Well if Jack Swarez, who is serving time in HMP Lowdham Grange in Nottinghamshire, gets his wish he and his fellow inmates in other prisons will have a rubberised friend to while away the time, banged up together perhaps? Will it just be one to a cell with Samantha or Susan, or whatever they choose to call them, being shared around, or will it be one each?

According to Mr Swarez, there is a serious reason why he is calling for these new rubberised playmates to join him and others. He believes sex dolls could improve behaviour by helping pent-up men release testosterone and he says that it would not cost government a penny, because the inmates would buy them!

Mr Swarez is nothing if not serious in his proposal, he has written a piece in the prison website “Inside Time” relating that prisons are full of young men filled up with testosterone, who, not unnaturally, would give anything for a bit of passion. Naturally being completely frustrated they are restless and cause mischief! Swarez firmly believes that he has the answer to de-stressing all the prison establishments. There is another plus as well, because these dolls require blowing up manually inmates will exercise their lungs, which could help repair the damage that smoking has caused, so it looks as though they could be benefitting with two exercises it seems, a win-win situation perhaps.
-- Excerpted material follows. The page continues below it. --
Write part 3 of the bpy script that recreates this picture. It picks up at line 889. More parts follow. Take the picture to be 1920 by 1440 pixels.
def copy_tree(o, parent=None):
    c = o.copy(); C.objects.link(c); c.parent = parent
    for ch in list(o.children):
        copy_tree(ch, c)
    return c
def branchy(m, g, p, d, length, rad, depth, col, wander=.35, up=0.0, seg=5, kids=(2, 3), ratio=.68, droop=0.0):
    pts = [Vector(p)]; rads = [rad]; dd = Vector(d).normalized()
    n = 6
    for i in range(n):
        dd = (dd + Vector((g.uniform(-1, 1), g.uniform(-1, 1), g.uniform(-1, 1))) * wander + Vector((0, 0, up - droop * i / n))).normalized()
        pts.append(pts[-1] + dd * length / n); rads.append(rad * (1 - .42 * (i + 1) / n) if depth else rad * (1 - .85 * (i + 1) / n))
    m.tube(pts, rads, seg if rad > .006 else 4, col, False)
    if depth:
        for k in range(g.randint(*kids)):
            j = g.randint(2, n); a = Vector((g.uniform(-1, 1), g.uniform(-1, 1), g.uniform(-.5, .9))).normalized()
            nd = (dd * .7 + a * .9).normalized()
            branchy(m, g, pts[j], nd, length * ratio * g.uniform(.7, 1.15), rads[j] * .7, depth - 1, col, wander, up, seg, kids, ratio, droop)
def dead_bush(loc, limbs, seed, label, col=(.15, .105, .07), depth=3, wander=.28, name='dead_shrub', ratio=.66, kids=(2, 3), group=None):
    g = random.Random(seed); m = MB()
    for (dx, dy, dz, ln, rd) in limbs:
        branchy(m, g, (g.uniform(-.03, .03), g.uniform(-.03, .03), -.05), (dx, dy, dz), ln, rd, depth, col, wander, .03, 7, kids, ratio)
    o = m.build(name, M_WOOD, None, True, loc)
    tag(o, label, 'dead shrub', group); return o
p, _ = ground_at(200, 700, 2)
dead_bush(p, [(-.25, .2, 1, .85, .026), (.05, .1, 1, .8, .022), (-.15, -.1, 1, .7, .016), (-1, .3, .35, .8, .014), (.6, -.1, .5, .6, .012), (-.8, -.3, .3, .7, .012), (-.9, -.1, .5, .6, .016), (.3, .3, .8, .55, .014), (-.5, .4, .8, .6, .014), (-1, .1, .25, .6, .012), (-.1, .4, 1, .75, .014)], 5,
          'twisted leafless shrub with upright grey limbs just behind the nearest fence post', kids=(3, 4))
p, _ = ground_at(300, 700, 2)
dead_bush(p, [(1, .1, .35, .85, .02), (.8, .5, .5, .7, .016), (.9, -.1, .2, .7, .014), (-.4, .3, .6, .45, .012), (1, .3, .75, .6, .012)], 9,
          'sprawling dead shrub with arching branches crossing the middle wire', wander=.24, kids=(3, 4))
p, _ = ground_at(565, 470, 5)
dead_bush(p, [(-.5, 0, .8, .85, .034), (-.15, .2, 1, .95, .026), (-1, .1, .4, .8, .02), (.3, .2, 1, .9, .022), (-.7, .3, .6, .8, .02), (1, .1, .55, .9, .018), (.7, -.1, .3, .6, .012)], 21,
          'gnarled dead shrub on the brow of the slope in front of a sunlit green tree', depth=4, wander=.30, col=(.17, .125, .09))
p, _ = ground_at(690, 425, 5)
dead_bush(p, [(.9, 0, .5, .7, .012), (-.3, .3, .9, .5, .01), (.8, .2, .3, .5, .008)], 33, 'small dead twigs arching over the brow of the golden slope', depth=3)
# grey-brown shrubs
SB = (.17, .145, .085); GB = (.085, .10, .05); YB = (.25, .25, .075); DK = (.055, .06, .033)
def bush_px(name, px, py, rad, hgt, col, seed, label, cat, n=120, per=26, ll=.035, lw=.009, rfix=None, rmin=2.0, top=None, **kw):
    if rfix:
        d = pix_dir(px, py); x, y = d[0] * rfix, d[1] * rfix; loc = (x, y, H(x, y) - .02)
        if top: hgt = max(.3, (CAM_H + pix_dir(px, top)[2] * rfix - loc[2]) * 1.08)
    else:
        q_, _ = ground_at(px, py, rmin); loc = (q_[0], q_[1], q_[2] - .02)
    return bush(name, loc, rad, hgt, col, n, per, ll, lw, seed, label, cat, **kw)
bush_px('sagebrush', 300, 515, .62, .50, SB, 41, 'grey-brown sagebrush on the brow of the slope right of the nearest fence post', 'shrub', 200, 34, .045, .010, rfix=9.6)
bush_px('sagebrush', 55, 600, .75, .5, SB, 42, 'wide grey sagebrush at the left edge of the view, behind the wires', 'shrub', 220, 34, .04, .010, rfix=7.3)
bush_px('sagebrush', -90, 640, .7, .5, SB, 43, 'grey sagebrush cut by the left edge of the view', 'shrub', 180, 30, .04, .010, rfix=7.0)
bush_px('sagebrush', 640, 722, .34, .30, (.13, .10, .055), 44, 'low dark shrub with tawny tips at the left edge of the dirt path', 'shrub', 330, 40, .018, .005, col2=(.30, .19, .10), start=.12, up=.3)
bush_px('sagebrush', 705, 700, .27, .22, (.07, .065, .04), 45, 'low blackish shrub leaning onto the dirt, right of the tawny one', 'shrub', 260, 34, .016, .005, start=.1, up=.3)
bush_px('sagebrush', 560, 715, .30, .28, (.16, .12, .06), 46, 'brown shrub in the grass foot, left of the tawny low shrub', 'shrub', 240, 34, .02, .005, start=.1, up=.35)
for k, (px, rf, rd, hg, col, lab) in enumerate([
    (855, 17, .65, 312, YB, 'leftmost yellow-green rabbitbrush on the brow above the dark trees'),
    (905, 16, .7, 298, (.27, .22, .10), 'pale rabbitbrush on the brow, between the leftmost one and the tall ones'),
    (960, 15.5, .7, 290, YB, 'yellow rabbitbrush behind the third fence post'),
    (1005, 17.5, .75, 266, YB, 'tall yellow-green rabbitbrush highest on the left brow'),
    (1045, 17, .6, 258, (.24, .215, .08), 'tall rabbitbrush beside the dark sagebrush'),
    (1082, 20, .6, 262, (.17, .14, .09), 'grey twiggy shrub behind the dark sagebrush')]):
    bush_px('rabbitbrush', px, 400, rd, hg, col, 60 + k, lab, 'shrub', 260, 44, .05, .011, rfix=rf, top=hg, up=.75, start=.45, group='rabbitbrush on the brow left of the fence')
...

Now not without a vivid imagination, Mr Swarez suggests that along with their rubberised friend, they could have a —wait for it, date night or two, watch the soaps together, and listen to music, just the thing that any normal, dare we say it, law abiding person and partner would do.

Oh well can we suggest that you do not hold your breath for too long Jack, but if you do get your wish, than to will be over to you Disgusted of Tunbridge Wells!